Information supplied:

________________

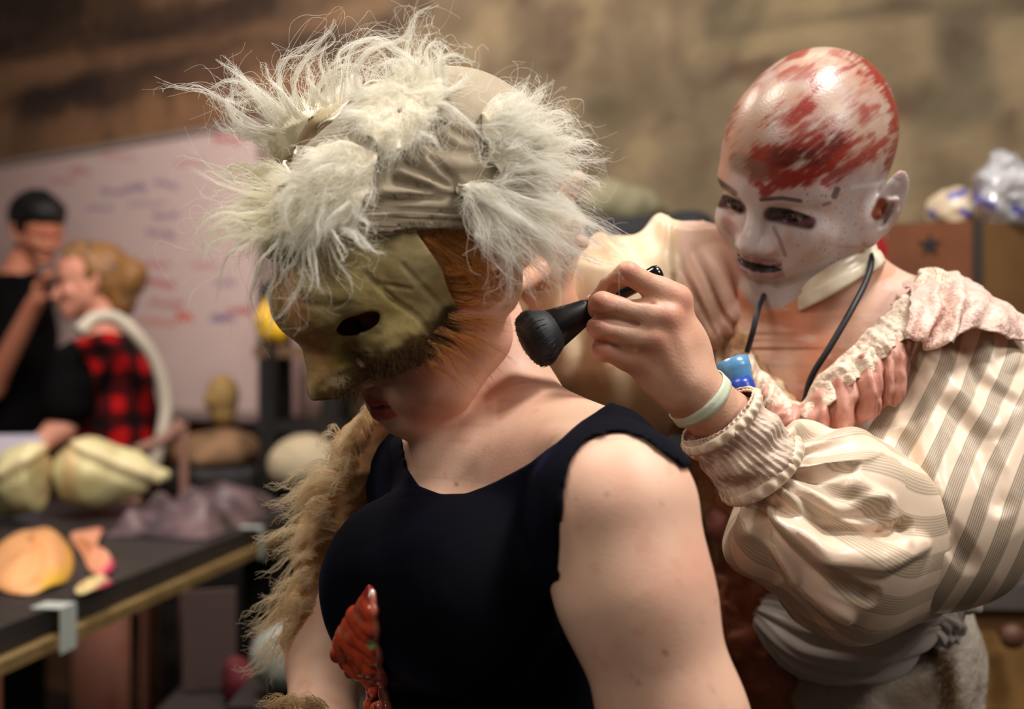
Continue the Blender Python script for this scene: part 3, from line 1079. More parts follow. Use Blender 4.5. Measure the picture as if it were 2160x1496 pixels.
b1 = P(1104, 729, D + .004)
V, F_ = lathe(f1, b1, [(-0.05, 0.0155), (0.2, 0.0195), (0.5, 0.0235), (0.72, 0.0225), (0.9, 0.0165), (1.0, 0.006)])
bro = make('bristles', V, F_, m_bris, br)
rg = np.random.RandomState(3)
cs = []
ax_ = (b1 - f1) / np.linalg.norm(b1 - f1); LL = np.linalg.norm(b1 - f1)
x_ = np.cross(ax_, [0.2, 0.3, 1]); x_ /= np.linalg.norm(x_); y_ = np.cross(ax_, x_)
for _ in range(1500):
    th = rg.uniform(0, 6.28); rr_ = math.sqrt(rg.uniform(0.1, 1)); e = x_ * math.cos(th) + y_ * math.sin(th)
    cs.append(smooth_line([f1 + e * 0.0155 * rr_, f1 + ax_ * LL * .5 + e * 0.0235 * rr_ * 1.01, f1 + ax_ * LL * (1.02 - 0.22 * rr_ ** 2 + rg.normal() * .02) + e * 0.0225 * rr_ * rg.uniform(.85, 1.05)], 6))
strands('bristle_tips', cs, hairmat('black_bristle_hair', (0.012, 0.014, 0.018), 0.5, 0.0), bro, 0.00022, 0.0001)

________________

Task objective: Please write out all of the material above without changing a word, and omit any pictures.

The reply:
Continue the Blender Python script for this scene: part 3, from line 1079. More parts follow. Use Blender 4.5. Measure the picture as if it were 2160x1496 pixels.
b1 = P(1104, 729, D + .004)
V, F_ = lathe(f1, b1, [(-0.05, 0.0155), (0.2, 0.0195), (0.5, 0.0235), (0.72, 0.0225), (0.9, 0.0165), (1.0, 0.006)])
bro = make('bristles', V, F_, m_bris, br)
rg = np.random.RandomState(3)
cs = []
ax_ = (b1 - f1) / np.linalg.norm(b1 - f1); LL = np.linalg.norm(b1 - f1)
x_ = np.cross(ax_, [0.2, 0.3, 1]); x_ /= np.linalg.norm(x_); y_ = np.cross(ax_, x_)
for _ in range(1500):
    th = rg.uniform(0, 6.28); rr_ = math.sqrt(rg.uniform(0.1, 1)); e = x_ * math.cos(th) + y_ * math.sin(th)
    cs.append(smooth_line([f1 + e * 0.0155 * rr_, f1 + ax_ * LL * .5 + e * 0.0235 * rr_ * 1.01, f1 + ax_ * LL * (1.02 - 0.22 * rr_ ** 2 + rg.normal() * .02) + e * 0.0225 * rr_ * rg.uniform(.85, 1.05)], 6))
strands('bristle_tips', cs, hairmat('black_bristle_hair', (0.012, 0.014, 0.018), 0.5, 0.0), bro, 0.00022, 0.0001)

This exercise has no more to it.